On the other hand, there has been a paradigm shift towards a conservative and oppressive culture and society due to an array of factors. These include: the rise of red-pill content, populist alt-right movements and the global rise of politics, restrictions of women’s rights, and trad-wife content - encouraging young, impressionable girls to become dependent housewives. I believe that trepidation among women reflects that society has failed to take monumental steps to break these cycles and the absorption of women’s independence and identity within their relationships reflects this. Women aren’t finding boyfriends to be humiliating. There’s a frustration and fear of being rootless within oneself but grounded in someone’s garden – not being able to water our own taproots to flourish and blossom.

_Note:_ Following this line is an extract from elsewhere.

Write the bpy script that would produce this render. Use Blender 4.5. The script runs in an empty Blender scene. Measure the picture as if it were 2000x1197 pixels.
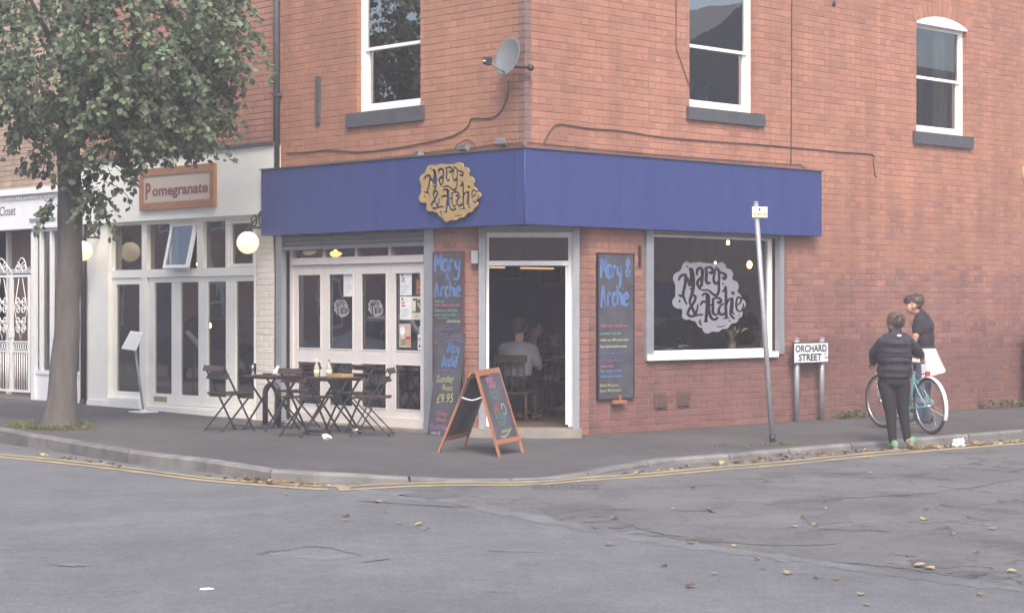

Having a boyfriend or husband isn’t a defining achievement anymore, living a life that is authentic with goals, opportunities and dreams is now available to women.
We have either heard or seen it – through our grandmothers, mothers, aunts, friends, acquaintances or even stories about strangers. A woman losing or giving it all up for a man – whether it be her career, personality, friends, political beliefs, anything for that status of “having a man” or hard launch, either forced into it or socialised into believing life is complete once settled down. A woman becomes a “we”, losing the “I”. The fear is that once a woman has a boyfriend, she becomes consumed, and her identity shifts. It does happen, sadly, but not to every woman. For example, after spending a long day with another friend, she told me that if she and her boyfriend were to break up, she’d still have her own life – a life fulfilled with her own hobbies, friends, dreams, goals and career. I believed her and always will. That’s the thing, I think we are forgetting – the freedom now as women to own ourselves and our needs and wants. It is essential to choose someone who loves you, allows you to grow, and experience milestones and opportunities outside of your relationship, so you can grow into yourself and live with yourself.
Moreover, platonic, self and romantic love are on the same platform, but they simply play different roles in our lives. This trio becomes the actors on the stage of our lives; we, as directors, can choose where to project the spotlight – why not place a spotlight on them all? Perhaps that’s why so many women feel embarrassed to discuss their own relationships publicly, online or privately; with the rise of women becoming more independent, recognising the value in platonic, romantic and self-love, and prioritising themselves.
There has definitely been a shift, a monumental change in how women perceive themselves, relationships and others; singleness is no longer a taboo, being in a relationship is not a sole accolade anymore, and women can aim for more and can break cycles. Yet, I think the current conservative and chaotic, socio-political climate has stripped back the autonomy and voices of women. That’s why the horror of having a boyfriend has emerged,the harrowing nightmare of women losing their independence and replacing it with co-dependency – regressing from “my boyfriend and I” to “my boyfriend.” Having a boyfriend is not shameful or uncool. I believe a lot of women are genuinely worried about being shelved from the starring role in their lives into the supporting role in a man’s life. Her light snubbed out, the darkness enclosing over her cage.